No need to check your watch: the Polling Wrap is a bit tardy tonight. It is an excused tardy, however: we have a note in the form of the new Iowa tracking poll by PPP.
The verdict: what was once a three-man race is now a two-man race.
NATIONAL (Gallup Tracking): Gingrich 25, Romney 24, Paul 11, Perry 8, Bachmann 6, Santorum 3, Huntsman 2
IOWA (PPP Tracking): Paul 24, Romney 20, Gingrich 13, Bachmann 11, Perry 10, Santorum 10, Huntsman 4, Roemer 2
You really have to love PPP. Not only do they give us our first Buddy Roemer sighting in quite some time, but they also bestow over 300 pages of crosstabs on us.
Feel free to dive through them all, though we will also have more extensive analysis of the PPP Iowa poll on Wednesday here at Daily Kos.
The story here is Gingrich's fall from grace, which continued this week. The biggest indicator of this is his cratering favorabilities, down to 37/54 this week. Mitt Romney is also in net-negative territory on his fav/unfav (44/47).

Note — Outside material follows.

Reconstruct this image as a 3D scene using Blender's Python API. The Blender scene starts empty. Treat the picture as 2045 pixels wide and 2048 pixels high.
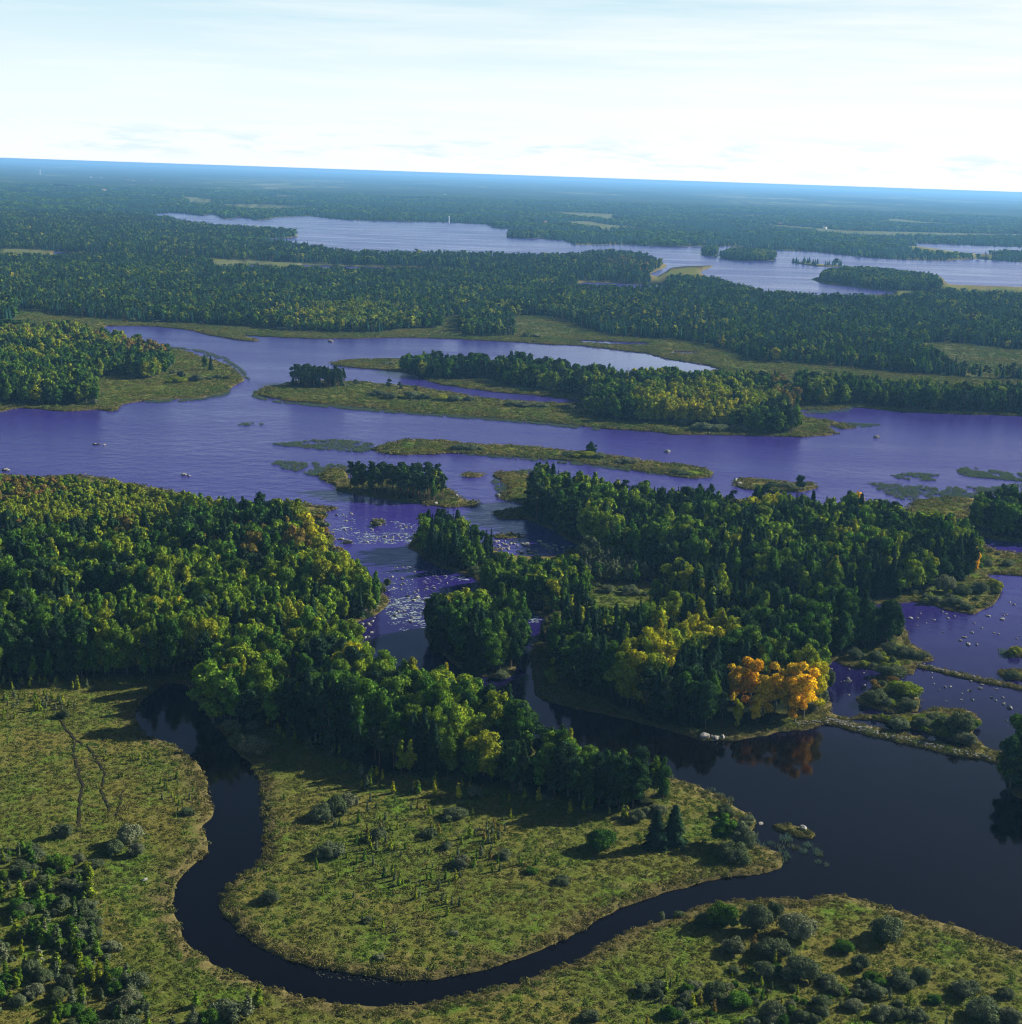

The most beloved Republican is, ironically, a guy who is languishing in fifth place. Rick Santorum has the best fav/unfav (56/29), but only 10% are willing to pick him as their candidate. The only way he becomes relevant is with a strong third-place finish in Iowa, which he can then parlay into bigger things if he becomes the consensus anti-Romney.
The final question is this: can Paul really win next week? The answer is: possibly. The challenge for Paul is that his coalition (younger voters, Indies, Democrats) is an untraditional one. Romney's coalition is a much more traditional one, and should be a better bet to show up on caucus night. But if Paul has inspired his flock enough for them to turn out, he becomes the betting favorite.
There should be a flood of polling to come this week (PPP is going back into the field before the weekend), so this Paul-Romney dynamic bears watching, as does whether or not Santorum can generate any forward momentum.